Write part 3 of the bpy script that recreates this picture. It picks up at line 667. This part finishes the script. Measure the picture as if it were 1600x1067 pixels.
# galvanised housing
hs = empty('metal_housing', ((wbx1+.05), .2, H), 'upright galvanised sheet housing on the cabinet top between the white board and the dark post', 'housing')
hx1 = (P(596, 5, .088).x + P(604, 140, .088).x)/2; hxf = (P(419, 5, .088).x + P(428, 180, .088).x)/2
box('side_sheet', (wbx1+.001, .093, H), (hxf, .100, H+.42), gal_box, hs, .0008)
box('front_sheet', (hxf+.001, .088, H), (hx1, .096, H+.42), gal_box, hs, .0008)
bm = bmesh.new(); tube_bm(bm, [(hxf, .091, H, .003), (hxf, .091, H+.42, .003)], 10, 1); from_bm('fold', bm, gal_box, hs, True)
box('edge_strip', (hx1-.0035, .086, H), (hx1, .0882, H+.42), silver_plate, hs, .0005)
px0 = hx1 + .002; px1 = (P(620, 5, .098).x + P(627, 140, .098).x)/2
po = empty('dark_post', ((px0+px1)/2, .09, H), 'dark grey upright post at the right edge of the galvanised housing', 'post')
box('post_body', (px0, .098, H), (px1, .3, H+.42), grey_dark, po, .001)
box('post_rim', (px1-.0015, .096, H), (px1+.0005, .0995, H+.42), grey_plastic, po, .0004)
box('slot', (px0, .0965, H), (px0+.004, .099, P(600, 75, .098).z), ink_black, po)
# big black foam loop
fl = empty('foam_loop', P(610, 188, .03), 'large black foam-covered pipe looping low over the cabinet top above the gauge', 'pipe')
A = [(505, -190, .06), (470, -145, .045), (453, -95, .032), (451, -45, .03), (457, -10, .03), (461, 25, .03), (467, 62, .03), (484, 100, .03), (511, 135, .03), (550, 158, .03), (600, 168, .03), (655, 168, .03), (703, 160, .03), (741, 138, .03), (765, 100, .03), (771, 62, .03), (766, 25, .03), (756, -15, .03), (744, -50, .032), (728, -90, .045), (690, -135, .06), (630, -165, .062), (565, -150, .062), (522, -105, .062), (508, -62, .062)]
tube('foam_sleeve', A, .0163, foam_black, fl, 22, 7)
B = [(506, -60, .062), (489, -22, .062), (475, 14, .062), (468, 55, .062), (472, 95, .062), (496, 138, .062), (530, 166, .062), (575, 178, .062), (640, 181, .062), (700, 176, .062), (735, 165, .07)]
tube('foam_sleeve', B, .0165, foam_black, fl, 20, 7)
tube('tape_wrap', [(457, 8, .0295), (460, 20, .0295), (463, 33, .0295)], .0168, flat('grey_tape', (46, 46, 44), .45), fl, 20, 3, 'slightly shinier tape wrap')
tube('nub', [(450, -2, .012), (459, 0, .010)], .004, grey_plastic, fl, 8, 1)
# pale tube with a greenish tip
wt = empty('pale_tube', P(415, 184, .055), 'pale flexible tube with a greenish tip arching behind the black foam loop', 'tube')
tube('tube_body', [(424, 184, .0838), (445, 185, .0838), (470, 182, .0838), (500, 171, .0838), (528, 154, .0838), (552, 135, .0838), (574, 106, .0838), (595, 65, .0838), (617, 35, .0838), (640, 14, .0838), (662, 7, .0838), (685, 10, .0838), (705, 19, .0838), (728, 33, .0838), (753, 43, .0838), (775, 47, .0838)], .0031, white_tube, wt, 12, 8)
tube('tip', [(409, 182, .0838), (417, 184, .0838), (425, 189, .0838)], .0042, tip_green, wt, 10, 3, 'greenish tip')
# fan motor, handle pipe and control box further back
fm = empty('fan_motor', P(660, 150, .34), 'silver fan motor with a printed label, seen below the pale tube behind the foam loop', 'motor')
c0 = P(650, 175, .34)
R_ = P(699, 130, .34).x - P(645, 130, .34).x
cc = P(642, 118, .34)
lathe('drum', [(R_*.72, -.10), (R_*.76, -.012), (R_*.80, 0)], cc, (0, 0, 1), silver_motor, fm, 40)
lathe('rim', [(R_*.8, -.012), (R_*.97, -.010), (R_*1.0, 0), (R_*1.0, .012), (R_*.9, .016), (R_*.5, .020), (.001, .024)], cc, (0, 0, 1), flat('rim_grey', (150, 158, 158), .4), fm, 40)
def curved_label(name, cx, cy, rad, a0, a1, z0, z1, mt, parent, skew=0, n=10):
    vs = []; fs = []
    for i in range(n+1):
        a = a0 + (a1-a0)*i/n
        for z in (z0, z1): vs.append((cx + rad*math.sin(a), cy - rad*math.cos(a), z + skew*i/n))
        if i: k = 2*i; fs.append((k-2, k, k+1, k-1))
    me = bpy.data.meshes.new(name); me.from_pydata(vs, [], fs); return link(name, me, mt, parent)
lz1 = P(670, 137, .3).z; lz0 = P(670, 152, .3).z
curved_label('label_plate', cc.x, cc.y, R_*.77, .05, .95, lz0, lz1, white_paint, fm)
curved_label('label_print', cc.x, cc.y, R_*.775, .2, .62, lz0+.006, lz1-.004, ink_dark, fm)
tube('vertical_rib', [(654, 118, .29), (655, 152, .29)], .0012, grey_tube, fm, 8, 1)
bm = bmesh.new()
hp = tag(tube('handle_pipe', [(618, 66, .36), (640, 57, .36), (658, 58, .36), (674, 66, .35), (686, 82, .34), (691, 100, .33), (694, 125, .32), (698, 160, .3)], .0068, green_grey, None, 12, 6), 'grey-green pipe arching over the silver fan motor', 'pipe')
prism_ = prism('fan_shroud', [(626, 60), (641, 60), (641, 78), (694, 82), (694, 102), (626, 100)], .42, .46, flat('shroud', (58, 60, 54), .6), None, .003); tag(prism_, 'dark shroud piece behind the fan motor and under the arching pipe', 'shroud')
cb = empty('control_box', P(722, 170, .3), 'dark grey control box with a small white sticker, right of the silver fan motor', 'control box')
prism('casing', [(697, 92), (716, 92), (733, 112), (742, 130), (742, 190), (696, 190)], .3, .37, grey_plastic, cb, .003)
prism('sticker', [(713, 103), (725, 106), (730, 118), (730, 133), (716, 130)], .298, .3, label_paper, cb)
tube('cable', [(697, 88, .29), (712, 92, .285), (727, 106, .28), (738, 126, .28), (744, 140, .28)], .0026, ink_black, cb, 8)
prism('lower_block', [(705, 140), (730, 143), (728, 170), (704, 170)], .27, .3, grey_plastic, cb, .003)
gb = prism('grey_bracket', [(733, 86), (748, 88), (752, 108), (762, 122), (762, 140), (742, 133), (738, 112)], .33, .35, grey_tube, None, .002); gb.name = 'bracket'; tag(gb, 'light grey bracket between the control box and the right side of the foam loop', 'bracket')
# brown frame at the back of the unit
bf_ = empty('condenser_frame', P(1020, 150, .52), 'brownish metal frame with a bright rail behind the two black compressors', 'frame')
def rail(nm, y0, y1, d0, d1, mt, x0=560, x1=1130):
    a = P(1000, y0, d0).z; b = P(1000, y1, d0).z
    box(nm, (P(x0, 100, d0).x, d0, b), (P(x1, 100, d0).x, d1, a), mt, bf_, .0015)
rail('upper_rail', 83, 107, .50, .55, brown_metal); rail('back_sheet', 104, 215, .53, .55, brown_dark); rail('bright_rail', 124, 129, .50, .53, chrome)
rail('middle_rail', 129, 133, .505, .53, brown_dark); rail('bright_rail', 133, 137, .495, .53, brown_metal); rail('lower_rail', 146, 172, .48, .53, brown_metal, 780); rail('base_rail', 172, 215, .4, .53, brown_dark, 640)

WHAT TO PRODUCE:
Set down all of the data above, word for word.

EXERCISE SOLUTION:
Write part 3 of the bpy script that recreates this picture. It picks up at line 667. This part finishes the script. Measure the picture as if it were 1600x1067 pixels.
# galvanised housing
hs = empty('metal_housing', ((wbx1+.05), .2, H), 'upright galvanised sheet housing on the cabinet top between the white board and the dark post', 'housing')
hx1 = (P(596, 5, .088).x + P(604, 140, .088).x)/2; hxf = (P(419, 5, .088).x + P(428, 180, .088).x)/2
box('side_sheet', (wbx1+.001, .093, H), (hxf, .100, H+.42), gal_box, hs, .0008)
box('front_sheet', (hxf+.001, .088, H), (hx1, .096, H+.42), gal_box, hs, .0008)
bm = bmesh.new(); tube_bm(bm, [(hxf, .091, H, .003), (hxf, .091, H+.42, .003)], 10, 1); from_bm('fold', bm, gal_box, hs, True)
box('edge_strip', (hx1-.0035, .086, H), (hx1, .0882, H+.42), silver_plate, hs, .0005)
px0 = hx1 + .002; px1 = (P(620, 5, .098).x + P(627, 140, .098).x)/2
po = empty('dark_post', ((px0+px1)/2, .09, H), 'dark grey upright post at the right edge of the galvanised housing', 'post')
box('post_body', (px0, .098, H), (px1, .3, H+.42), grey_dark, po, .001)
box('post_rim', (px1-.0015, .096, H), (px1+.0005, .0995, H+.42), grey_plastic, po, .0004)
box('slot', (px0, .0965, H), (px0+.004, .099, P(600, 75, .098).z), ink_black, po)
# big black foam loop
fl = empty('foam_loop', P(610, 188, .03), 'large black foam-covered pipe looping low over the cabinet top above the gauge', 'pipe')
A = [(505, -190, .06), (470, -145, .045), (453, -95, .032), (451, -45, .03), (457, -10, .03), (461, 25, .03), (467, 62, .03), (484, 100, .03), (511, 135, .03), (550, 158, .03), (600, 168, .03), (655, 168, .03), (703, 160, .03), (741, 138, .03), (765, 100, .03), (771, 62, .03), (766, 25, .03), (756, -15, .03), (744, -50, .032), (728, -90, .045), (690, -135, .06), (630, -165, .062), (565, -150, .062), (522, -105, .062), (508, -62, .062)]
tube('foam_sleeve', A, .0163, foam_black, fl, 22, 7)
B = [(506, -60, .062), (489, -22, .062), (475, 14, .062), (468, 55, .062), (472, 95, .062), (496, 138, .062), (530, 166, .062), (575, 178, .062), (640, 181, .062), (700, 176, .062), (735, 165, .07)]
tube('foam_sleeve', B, .0165, foam_black, fl, 20, 7)
tube('tape_wrap', [(457, 8, .0295), (460, 20, .0295), (463, 33, .0295)], .0168, flat('grey_tape', (46, 46, 44), .45), fl, 20, 3, 'slightly shinier tape wrap')
tube('nub', [(450, -2, .012), (459, 0, .010)], .004, grey_plastic, fl, 8, 1)
# pale tube with a greenish tip
wt = empty('pale_tube', P(415, 184, .055), 'pale flexible tube with a greenish tip arching behind the black foam loop', 'tube')
tube('tube_body', [(424, 184, .0838), (445, 185, .0838), (470, 182, .0838), (500, 171, .0838), (528, 154, .0838), (552, 135, .0838), (574, 106, .0838), (595, 65, .0838), (617, 35, .0838), (640, 14, .0838), (662, 7, .0838), (685, 10, .0838), (705, 19, .0838), (728, 33, .0838), (753, 43, .0838), (775, 47, .0838)], .0031, white_tube, wt, 12, 8)
tube('tip', [(409, 182, .0838), (417, 184, .0838), (425, 189, .0838)], .0042, tip_green, wt, 10, 3, 'greenish tip')
# fan motor, handle pipe and control box further back
fm = empty('fan_motor', P(660, 150, .34), 'silver fan motor with a printed label, seen below the pale tube behind the foam loop', 'motor')
c0 = P(650, 175, .34)
R_ = P(699, 130, .34).x - P(645, 130, .34).x
cc = P(642, 118, .34)
lathe('drum', [(R_*.72, -.10), (R_*.76, -.012), (R_*.80, 0)], cc, (0, 0, 1), silver_motor, fm, 40)
lathe('rim', [(R_*.8, -.012), (R_*.97, -.010), (R_*1.0, 0), (R_*1.0, .012), (R_*.9, .016), (R_*.5, .020), (.001, .024)], cc, (0, 0, 1), flat('rim_grey', (150, 158, 158), .4), fm, 40)
def curved_label(name, cx, cy, rad, a0, a1, z0, z1, mt, parent, skew=0, n=10):
    vs = []; fs = []
    for i in range(n+1):
        a = a0 + (a1-a0)*i/n
        for z in (z0, z1): vs.append((cx + rad*math.sin(a), cy - rad*math.cos(a), z + skew*i/n))
        if i: k = 2*i; fs.append((k-2, k, k+1, k-1))
    me = bpy.data.meshes.new(name); me.from_pydata(vs, [], fs); return link(name, me, mt, parent)
lz1 = P(670, 137, .3).z; lz0 = P(670, 152, .3).z
curved_label('label_plate', cc.x, cc.y, R_*.77, .05, .95, lz0, lz1, white_paint, fm)
curved_label('label_print', cc.x, cc.y, R_*.775, .2, .62, lz0+.006, lz1-.004, ink_dark, fm)
tube('vertical_rib', [(654, 118, .29), (655, 152, .29)], .0012, grey_tube, fm, 8, 1)
bm = bmesh.new()
hp = tag(tube('handle_pipe', [(618, 66, .36), (640, 57, .36), (658, 58, .36), (674, 66, .35), (686, 82, .34), (691, 100, .33), (694, 125, .32), (698, 160, .3)], .0068, green_grey, None, 12, 6), 'grey-green pipe arching over the silver fan motor', 'pipe')
prism_ = prism('fan_shroud', [(626, 60), (641, 60), (641, 78), (694, 82), (694, 102), (626, 100)], .42, .46, flat('shroud', (58, 60, 54), .6), None, .003); tag(prism_, 'dark shroud piece behind the fan motor and under the arching pipe', 'shroud')
cb = empty('control_box', P(722, 170, .3), 'dark grey control box with a small white sticker, right of the silver fan motor', 'control box')
prism('casing', [(697, 92), (716, 92), (733, 112), (742, 130), (742, 190), (696, 190)], .3, .37, grey_plastic, cb, .003)
prism('sticker', [(713, 103), (725, 106), (730, 118), (730, 133), (716, 130)], .298, .3, label_paper, cb)
tube('cable', [(697, 88, .29), (712, 92, .285), (727, 106, .28), (738, 126, .28), (744, 140, .28)], .0026, ink_black, cb, 8)
prism('lower_block', [(705, 140), (730, 143), (728, 170), (704, 170)], .27, .3, grey_plastic, cb, .003)
gb = prism('grey_bracket', [(733, 86), (748, 88), (752, 108), (762, 122), (762, 140), (742, 133), (738, 112)], .33, .35, grey_tube, None, .002); gb.name = 'bracket'; tag(gb, 'light grey bracket between the control box and the right side of the foam loop', 'bracket')
# brown frame at the back of the unit
bf_ = empty('condenser_frame', P(1020, 150, .52), 'brownish metal frame with a bright rail behind the two black compressors', 'frame')
def rail(nm, y0, y1, d0, d1, mt, x0=560, x1=1130):
    a = P(1000, y0, d0).z; b = P(1000, y1, d0).z
    box(nm, (P(x0, 100, d0).x, d0, b), (P(x1, 100, d0).x, d1, a), mt, bf_, .0015)
rail('upper_rail', 83, 107, .50, .55, brown_metal); rail('back_sheet', 104, 215, .53, .55, brown_dark); rail('bright_rail', 124, 129, .50, .53, chrome)
rail('middle_rail', 129, 133, .505, .53, brown_dark); rail('bright_rail', 133, 137, .495, .53, brown_metal); rail('lower_rail', 146, 172, .48, .53, brown_metal, 780); rail('base_rail', 172, 215, .4, .53, brown_dark, 640)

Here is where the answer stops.